Transcribe the listing below word for word.
-------- GIVEN RECORDS
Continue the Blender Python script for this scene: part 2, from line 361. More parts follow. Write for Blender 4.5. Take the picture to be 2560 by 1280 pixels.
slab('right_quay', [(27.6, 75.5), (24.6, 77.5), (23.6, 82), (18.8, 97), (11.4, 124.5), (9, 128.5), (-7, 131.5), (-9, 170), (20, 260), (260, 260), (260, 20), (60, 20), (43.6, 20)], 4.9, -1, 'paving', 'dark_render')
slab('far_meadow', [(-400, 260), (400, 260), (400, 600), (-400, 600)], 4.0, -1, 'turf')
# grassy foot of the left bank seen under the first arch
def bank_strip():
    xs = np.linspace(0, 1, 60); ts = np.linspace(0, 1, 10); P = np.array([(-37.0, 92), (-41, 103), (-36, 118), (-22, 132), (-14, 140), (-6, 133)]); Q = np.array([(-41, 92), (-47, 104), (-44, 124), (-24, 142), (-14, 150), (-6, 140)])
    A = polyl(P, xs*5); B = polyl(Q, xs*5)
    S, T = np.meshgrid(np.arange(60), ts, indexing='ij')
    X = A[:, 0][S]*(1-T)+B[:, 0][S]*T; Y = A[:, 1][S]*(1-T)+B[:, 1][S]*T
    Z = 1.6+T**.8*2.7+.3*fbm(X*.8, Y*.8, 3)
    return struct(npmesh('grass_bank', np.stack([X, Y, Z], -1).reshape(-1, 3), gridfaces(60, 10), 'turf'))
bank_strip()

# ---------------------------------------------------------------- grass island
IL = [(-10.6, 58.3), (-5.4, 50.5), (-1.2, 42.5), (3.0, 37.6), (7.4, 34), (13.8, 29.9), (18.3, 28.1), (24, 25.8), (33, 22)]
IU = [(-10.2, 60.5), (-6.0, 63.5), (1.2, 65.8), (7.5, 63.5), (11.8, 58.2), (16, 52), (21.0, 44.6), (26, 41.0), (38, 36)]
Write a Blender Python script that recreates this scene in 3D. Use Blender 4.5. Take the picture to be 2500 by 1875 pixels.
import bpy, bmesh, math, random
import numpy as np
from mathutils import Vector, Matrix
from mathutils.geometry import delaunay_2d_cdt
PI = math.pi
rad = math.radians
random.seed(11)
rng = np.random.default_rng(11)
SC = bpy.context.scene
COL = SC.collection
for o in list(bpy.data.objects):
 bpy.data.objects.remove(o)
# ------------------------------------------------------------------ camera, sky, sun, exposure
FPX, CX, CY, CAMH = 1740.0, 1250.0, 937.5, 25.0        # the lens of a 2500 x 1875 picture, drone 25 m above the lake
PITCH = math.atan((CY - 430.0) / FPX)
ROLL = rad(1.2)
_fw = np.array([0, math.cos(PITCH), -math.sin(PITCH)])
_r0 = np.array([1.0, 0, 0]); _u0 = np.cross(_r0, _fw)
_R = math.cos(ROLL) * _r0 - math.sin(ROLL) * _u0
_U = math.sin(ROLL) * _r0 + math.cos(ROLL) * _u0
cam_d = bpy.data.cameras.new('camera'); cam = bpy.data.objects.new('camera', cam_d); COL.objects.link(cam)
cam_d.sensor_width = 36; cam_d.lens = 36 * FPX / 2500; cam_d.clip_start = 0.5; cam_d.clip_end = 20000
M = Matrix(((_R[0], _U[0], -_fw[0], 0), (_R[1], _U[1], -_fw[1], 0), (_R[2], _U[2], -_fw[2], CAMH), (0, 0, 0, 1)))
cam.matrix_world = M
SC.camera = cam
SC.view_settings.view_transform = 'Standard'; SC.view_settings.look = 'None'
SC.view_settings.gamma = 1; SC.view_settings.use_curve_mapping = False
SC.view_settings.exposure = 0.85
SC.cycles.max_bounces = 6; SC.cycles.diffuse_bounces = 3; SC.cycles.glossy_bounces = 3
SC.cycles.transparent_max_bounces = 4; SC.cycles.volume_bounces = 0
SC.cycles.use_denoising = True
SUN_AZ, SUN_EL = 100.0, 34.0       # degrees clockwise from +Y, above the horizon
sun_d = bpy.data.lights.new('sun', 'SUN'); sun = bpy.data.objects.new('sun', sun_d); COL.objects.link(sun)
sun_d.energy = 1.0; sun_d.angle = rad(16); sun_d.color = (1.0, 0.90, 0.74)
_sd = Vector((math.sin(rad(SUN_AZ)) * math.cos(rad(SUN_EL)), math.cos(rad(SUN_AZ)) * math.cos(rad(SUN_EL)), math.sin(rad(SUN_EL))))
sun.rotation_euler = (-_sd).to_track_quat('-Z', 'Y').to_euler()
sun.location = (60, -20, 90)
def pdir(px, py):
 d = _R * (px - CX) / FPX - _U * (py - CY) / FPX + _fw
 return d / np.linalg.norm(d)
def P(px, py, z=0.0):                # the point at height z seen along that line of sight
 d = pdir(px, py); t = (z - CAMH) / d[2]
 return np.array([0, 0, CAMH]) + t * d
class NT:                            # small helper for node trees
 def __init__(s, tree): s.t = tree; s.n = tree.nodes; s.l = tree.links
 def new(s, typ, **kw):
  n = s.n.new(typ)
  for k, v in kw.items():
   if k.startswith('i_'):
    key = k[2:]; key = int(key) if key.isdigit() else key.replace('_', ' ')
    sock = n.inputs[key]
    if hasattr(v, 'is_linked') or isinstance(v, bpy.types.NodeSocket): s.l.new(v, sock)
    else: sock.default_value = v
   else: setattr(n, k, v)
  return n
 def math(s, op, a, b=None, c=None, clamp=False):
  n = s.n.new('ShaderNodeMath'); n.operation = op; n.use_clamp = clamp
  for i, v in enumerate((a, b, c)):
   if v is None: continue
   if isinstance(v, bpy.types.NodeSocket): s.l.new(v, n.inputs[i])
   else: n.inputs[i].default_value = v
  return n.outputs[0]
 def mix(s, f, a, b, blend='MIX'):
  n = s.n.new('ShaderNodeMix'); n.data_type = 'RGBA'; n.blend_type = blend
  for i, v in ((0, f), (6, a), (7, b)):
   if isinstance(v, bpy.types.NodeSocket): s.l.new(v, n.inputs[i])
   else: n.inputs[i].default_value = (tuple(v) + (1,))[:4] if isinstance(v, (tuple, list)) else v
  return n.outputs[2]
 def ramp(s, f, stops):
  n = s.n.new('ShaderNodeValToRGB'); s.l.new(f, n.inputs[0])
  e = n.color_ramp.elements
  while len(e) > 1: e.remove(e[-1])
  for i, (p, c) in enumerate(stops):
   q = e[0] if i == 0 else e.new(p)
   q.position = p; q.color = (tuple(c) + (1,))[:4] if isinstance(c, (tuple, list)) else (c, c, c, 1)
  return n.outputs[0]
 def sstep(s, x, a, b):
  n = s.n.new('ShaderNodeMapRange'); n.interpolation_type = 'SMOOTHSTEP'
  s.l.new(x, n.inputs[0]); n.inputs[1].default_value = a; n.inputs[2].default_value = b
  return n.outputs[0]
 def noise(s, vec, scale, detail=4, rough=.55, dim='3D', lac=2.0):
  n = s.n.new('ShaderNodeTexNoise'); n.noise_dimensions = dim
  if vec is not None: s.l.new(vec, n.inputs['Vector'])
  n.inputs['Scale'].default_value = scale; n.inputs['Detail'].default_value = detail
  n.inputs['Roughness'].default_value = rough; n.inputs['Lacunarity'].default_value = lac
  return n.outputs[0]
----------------
* **FULL OUTPUT**:
Continue the Blender Python script for this scene: part 2, from line 361. More parts follow. Write for Blender 4.5. Take the picture to be 2560 by 1280 pixels.
slab('right_quay', [(27.6, 75.5), (24.6, 77.5), (23.6, 82), (18.8, 97), (11.4, 124.5), (9, 128.5), (-7, 131.5), (-9, 170), (20, 260), (260, 260), (260, 20), (60, 20), (43.6, 20)], 4.9, -1, 'paving', 'dark_render')
slab('far_meadow', [(-400, 260), (400, 260), (400, 600), (-400, 600)], 4.0, -1, 'turf')
# grassy foot of the left bank seen under the first arch
def bank_strip():
    xs = np.linspace(0, 1, 60); ts = np.linspace(0, 1, 10); P = np.array([(-37.0, 92), (-41, 103), (-36, 118), (-22, 132), (-14, 140), (-6, 133)]); Q = np.array([(-41, 92), (-47, 104), (-44, 124), (-24, 142), (-14, 150), (-6, 140)])
    A = polyl(P, xs*5); B = polyl(Q, xs*5)
    S, T = np.meshgrid(np.arange(60), ts, indexing='ij')
    X = A[:, 0][S]*(1-T)+B[:, 0][S]*T; Y = A[:, 1][S]*(1-T)+B[:, 1][S]*T
    Z = 1.6+T**.8*2.7+.3*fbm(X*.8, Y*.8, 3)
    return struct(npmesh('grass_bank', np.stack([X, Y, Z], -1).reshape(-1, 3), gridfaces(60, 10), 'turf'))
bank_strip()

# ---------------------------------------------------------------- grass island
IL = [(-10.6, 58.3), (-5.4, 50.5), (-1.2, 42.5), (3.0, 37.6), (7.4, 34), (13.8, 29.9), (18.3, 28.1), (24, 25.8), (33, 22)]
IU = [(-10.2, 60.5), (-6.0, 63.5), (1.2, 65.8), (7.5, 63.5), (11.8, 58.2), (16, 52), (21.0, 44.6), (26, 41.0), (38, 36)]
Write a Blender Python script that recreates this scene in 3D. Use Blender 4.5. Take the picture to be 2500 by 1875 pixels.
import bpy, bmesh, math, random
import numpy as np
from mathutils import Vector, Matrix
from mathutils.geometry import delaunay_2d_cdt
PI = math.pi
rad = math.radians
random.seed(11)
rng = np.random.default_rng(11)
SC = bpy.context.scene
COL = SC.collection
for o in list(bpy.data.objects):
 bpy.data.objects.remove(o)
# ------------------------------------------------------------------ camera, sky, sun, exposure
FPX, CX, CY, CAMH = 1740.0, 1250.0, 937.5, 25.0        # the lens of a 2500 x 1875 picture, drone 25 m above the lake
PITCH = math.atan((CY - 430.0) / FPX)
ROLL = rad(1.2)
_fw = np.array([0, math.cos(PITCH), -math.sin(PITCH)])
_r0 = np.array([1.0, 0, 0]); _u0 = np.cross(_r0, _fw)
_R = math.cos(ROLL) * _r0 - math.sin(ROLL) * _u0
_U = math.sin(ROLL) * _r0 + math.cos(ROLL) * _u0
cam_d = bpy.data.cameras.new('camera'); cam = bpy.data.objects.new('camera', cam_d); COL.objects.link(cam)
cam_d.sensor_width = 36; cam_d.lens = 36 * FPX / 2500; cam_d.clip_start = 0.5; cam_d.clip_end = 20000
M = Matrix(((_R[0], _U[0], -_fw[0], 0), (_R[1], _U[1], -_fw[1], 0), (_R[2], _U[2], -_fw[2], CAMH), (0, 0, 0, 1)))
cam.matrix_world = M
SC.camera = cam
SC.view_settings.view_transform = 'Standard'; SC.view_settings.look = 'None'
SC.view_settings.gamma = 1; SC.view_settings.use_curve_mapping = False
SC.view_settings.exposure = 0.85
SC.cycles.max_bounces = 6; SC.cycles.diffuse_bounces = 3; SC.cycles.glossy_bounces = 3
SC.cycles.transparent_max_bounces = 4; SC.cycles.volume_bounces = 0
SC.cycles.use_denoising = True
SUN_AZ, SUN_EL = 100.0, 34.0       # degrees clockwise from +Y, above the horizon
sun_d = bpy.data.lights.new('sun', 'SUN'); sun = bpy.data.objects.new('sun', sun_d); COL.objects.link(sun)
sun_d.energy = 1.0; sun_d.angle = rad(16); sun_d.color = (1.0, 0.90, 0.74)
_sd = Vector((math.sin(rad(SUN_AZ)) * math.cos(rad(SUN_EL)), math.cos(rad(SUN_AZ)) * math.cos(rad(SUN_EL)), math.sin(rad(SUN_EL))))
sun.rotation_euler = (-_sd).to_track_quat('-Z', 'Y').to_euler()
sun.location = (60, -20, 90)
def pdir(px, py):
 d = _R * (px - CX) / FPX - _U * (py - CY) / FPX + _fw
 return d / np.linalg.norm(d)
def P(px, py, z=0.0):                # the point at height z seen along that line of sight
 d = pdir(px, py); t = (z - CAMH) / d[2]
 return np.array([0, 0, CAMH]) + t * d
class NT:                            # small helper for node trees
 def __init__(s, tree): s.t = tree; s.n = tree.nodes; s.l = tree.links
 def new(s, typ, **kw):
  n = s.n.new(typ)
  for k, v in kw.items():
   if k.startswith('i_'):
    key = k[2:]; key = int(key) if key.isdigit() else key.replace('_', ' ')
    sock = n.inputs[key]
    if hasattr(v, 'is_linked') or isinstance(v, bpy.types.NodeSocket): s.l.new(v, sock)
    else: sock.default_value = v
   else: setattr(n, k, v)
  return n
 def math(s, op, a, b=None, c=None, clamp=False):
  n = s.n.new('ShaderNodeMath'); n.operation = op; n.use_clamp = clamp
  for i, v in enumerate((a, b, c)):
   if v is None: continue
   if isinstance(v, bpy.types.NodeSocket): s.l.new(v, n.inputs[i])
   else: n.inputs[i].default_value = v
  return n.outputs[0]
 def mix(s, f, a, b, blend='MIX'):
  n = s.n.new('ShaderNodeMix'); n.data_type = 'RGBA'; n.blend_type = blend
  for i, v in ((0, f), (6, a), (7, b)):
   if isinstance(v, bpy.types.NodeSocket): s.l.new(v, n.inputs[i])
   else: n.inputs[i].default_value = (tuple(v) + (1,))[:4] if isinstance(v, (tuple, list)) else v
  return n.outputs[2]
 def ramp(s, f, stops):
  n = s.n.new('ShaderNodeValToRGB'); s.l.new(f, n.inputs[0])
  e = n.color_ramp.elements
  while len(e) > 1: e.remove(e[-1])
  for i, (p, c) in enumerate(stops):
   q = e[0] if i == 0 else e.new(p)
   q.position = p; q.color = (tuple(c) + (1,))[:4] if isinstance(c, (tuple, list)) else (c, c, c, 1)
  return n.outputs[0]
 def sstep(s, x, a, b):
  n = s.n.new('ShaderNodeMapRange'); n.interpolation_type = 'SMOOTHSTEP'
  s.l.new(x, n.inputs[0]); n.inputs[1].default_value = a; n.inputs[2].default_value = b
  return n.outputs[0]
 def noise(s, vec, scale, detail=4, rough=.55, dim='3D', lac=2.0):
  n = s.n.new('ShaderNodeTexNoise'); n.noise_dimensions = dim
  if vec is not None: s.l.new(vec, n.inputs['Vector'])
  n.inputs['Scale'].default_value = scale; n.inputs['Detail'].default_value = detail
  n.inputs['Roughness'].default_value = rough; n.inputs['Lacunarity'].default_value = lac
  return n.outputs[0]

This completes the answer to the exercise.